COLLECTED MATERIAL >>

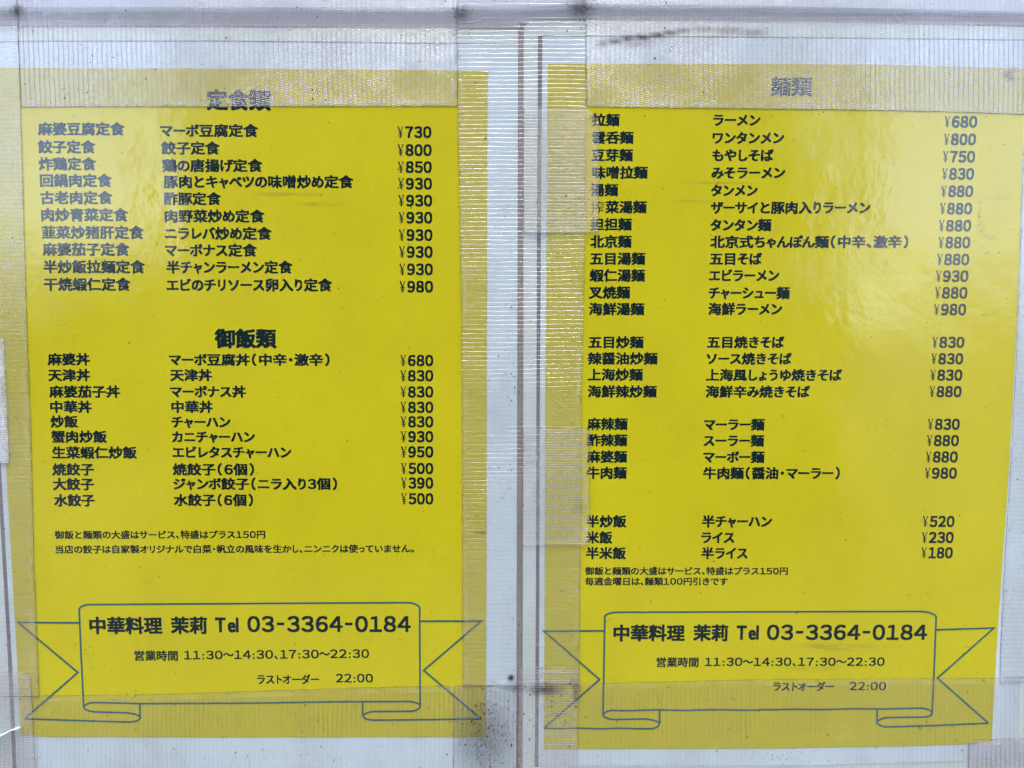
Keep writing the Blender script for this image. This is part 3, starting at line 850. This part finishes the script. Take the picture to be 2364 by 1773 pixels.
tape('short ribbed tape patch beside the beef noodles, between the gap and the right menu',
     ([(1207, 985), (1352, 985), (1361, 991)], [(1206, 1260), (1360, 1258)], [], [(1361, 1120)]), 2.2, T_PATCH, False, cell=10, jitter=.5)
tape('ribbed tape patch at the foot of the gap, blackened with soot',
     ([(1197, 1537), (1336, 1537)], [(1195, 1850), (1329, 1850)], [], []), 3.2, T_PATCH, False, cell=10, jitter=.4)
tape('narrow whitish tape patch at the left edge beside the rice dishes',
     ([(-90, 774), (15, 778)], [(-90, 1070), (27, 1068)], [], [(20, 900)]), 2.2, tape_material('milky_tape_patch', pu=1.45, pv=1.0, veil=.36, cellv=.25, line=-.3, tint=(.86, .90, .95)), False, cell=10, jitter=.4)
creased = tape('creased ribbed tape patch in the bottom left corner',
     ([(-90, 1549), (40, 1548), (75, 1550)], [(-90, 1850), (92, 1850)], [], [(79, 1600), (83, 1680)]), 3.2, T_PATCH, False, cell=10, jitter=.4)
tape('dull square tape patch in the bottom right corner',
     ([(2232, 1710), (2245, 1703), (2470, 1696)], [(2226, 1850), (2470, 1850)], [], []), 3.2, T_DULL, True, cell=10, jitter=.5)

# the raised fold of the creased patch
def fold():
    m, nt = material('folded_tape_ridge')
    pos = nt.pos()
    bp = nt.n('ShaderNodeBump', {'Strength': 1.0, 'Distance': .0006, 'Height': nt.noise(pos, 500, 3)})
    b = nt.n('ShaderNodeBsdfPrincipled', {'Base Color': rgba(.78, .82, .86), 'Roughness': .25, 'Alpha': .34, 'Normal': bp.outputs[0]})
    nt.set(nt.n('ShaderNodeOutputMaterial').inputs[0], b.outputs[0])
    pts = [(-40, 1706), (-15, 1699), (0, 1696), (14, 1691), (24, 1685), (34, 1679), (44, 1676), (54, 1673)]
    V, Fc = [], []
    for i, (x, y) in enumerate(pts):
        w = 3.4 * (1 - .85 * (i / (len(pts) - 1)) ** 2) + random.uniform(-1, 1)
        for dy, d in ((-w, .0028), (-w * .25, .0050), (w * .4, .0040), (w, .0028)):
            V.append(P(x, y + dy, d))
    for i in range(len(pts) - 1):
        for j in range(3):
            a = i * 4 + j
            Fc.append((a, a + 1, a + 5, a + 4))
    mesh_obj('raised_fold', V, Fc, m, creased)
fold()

WHAT IS ASKED >> Set down again, exactly, the lines of the material above from its first line to the one with "True, cell=10, jitter=.5)", inclusive. Leave the pictures out.

RESULT FOR THIS TASK >>
Keep writing the Blender script for this image. This is part 3, starting at line 850. This part finishes the script. Take the picture to be 2364 by 1773 pixels.
tape('short ribbed tape patch beside the beef noodles, between the gap and the right menu',
     ([(1207, 985), (1352, 985), (1361, 991)], [(1206, 1260), (1360, 1258)], [], [(1361, 1120)]), 2.2, T_PATCH, False, cell=10, jitter=.5)
tape('ribbed tape patch at the foot of the gap, blackened with soot',
     ([(1197, 1537), (1336, 1537)], [(1195, 1850), (1329, 1850)], [], []), 3.2, T_PATCH, False, cell=10, jitter=.4)
tape('narrow whitish tape patch at the left edge beside the rice dishes',
     ([(-90, 774), (15, 778)], [(-90, 1070), (27, 1068)], [], [(20, 900)]), 2.2, tape_material('milky_tape_patch', pu=1.45, pv=1.0, veil=.36, cellv=.25, line=-.3, tint=(.86, .90, .95)), False, cell=10, jitter=.4)
creased = tape('creased ribbed tape patch in the bottom left corner',
     ([(-90, 1549), (40, 1548), (75, 1550)], [(-90, 1850), (92, 1850)], [], [(79, 1600), (83, 1680)]), 3.2, T_PATCH, False, cell=10, jitter=.4)
tape('dull square tape patch in the bottom right corner',
     ([(2232, 1710), (2245, 1703), (2470, 1696)], [(2226, 1850), (2470, 1850)], [], []), 3.2, T_DULL, True, cell=10, jitter=.5)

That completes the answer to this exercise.